Conference puts food economy on table


Transition Colorado is the reorganized, combined version of nonprofits Transition Boulder and Boulder County Going Local.

Got that? Well, all you have to know is that the new mission is a modern twist on “Think globally, act locally.” Transition Colorado puts that kind of thinking into action in a number of ways.

The latest will be a weekend conference on growing and sustaining the local economy, Feb. 25-27, at the Millennium Harvest Hotel in Boulder.

The focus here will be on stoking “food localization as economic development,” an expansion of the organization’s ongoing EAT LOCAL! campaign.

“If we can increase local food production as much as possible, it will mean new jobs, new economic activity,” says Michael Brownlee, co-founder of Transition Colorado. “It’s an area of production that our economists and government are not regarding as economic development.”

And that is odd, because we all need to eat. And no matter what we eat, for most of us it means a lot of people are needed to get it from the field to our tables, even when close to home. When you boost the number of those jobs within the community, it boosts the local economy.

“More than $700 million is spent annually on food in Boulder County,” says Brownlee. “Less than 1 percent of that is spent on what is locally produced.

“Our goal, what we call the 10 percent Local Food Shift Challenge and Pledge, is to be able to devote about 10 percent of our food budget on locally produced food.”

(The food expenditure information is based on a 2009 study for Colorado State University, using 2007 Agriculture Census data done by Ken Meter for the Crossroads Resource Center in Minneapolis, Minn.,

The conference will begin with the showing of a documentary on bringing economic empowerment home, “The Economics of Happiness,” Feb. 25 at 7 p.m., Unity of Boulder, 2855 Folsom St.

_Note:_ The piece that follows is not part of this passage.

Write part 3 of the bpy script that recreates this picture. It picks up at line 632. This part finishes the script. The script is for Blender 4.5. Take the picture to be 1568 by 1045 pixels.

General admission is $5.

The rest of the weekend’s activities will be given over to special speakers and discussions on putting ideas into action.

The theme on Feb. 26 will be Bringing the Economy Home, with morning keynote speaker Nicole Foss, co-author of the blog “The Automatic Earth.” Foss runs the Agri-Energy Producers’ Association of Ontario, and has an extensive background in energy and finance.

Afternoon keynote speakers will be Michael Shuman of the Business Alliance for Local Living Economies, Woody Tasch, founder of Slow Money, and Brownlee.

The second full day of the conference will focus on bringing community producers and movers of our local foodshed together for practical brainstorming.

The entire conference costs $50 in advance, $60 at the door — but don’t let the cost hold you back.

“We’ll have student discounts and scholarships,” says Brownlee. “Call Transition Colorado’s office if you really want to attend but can’t afford it.”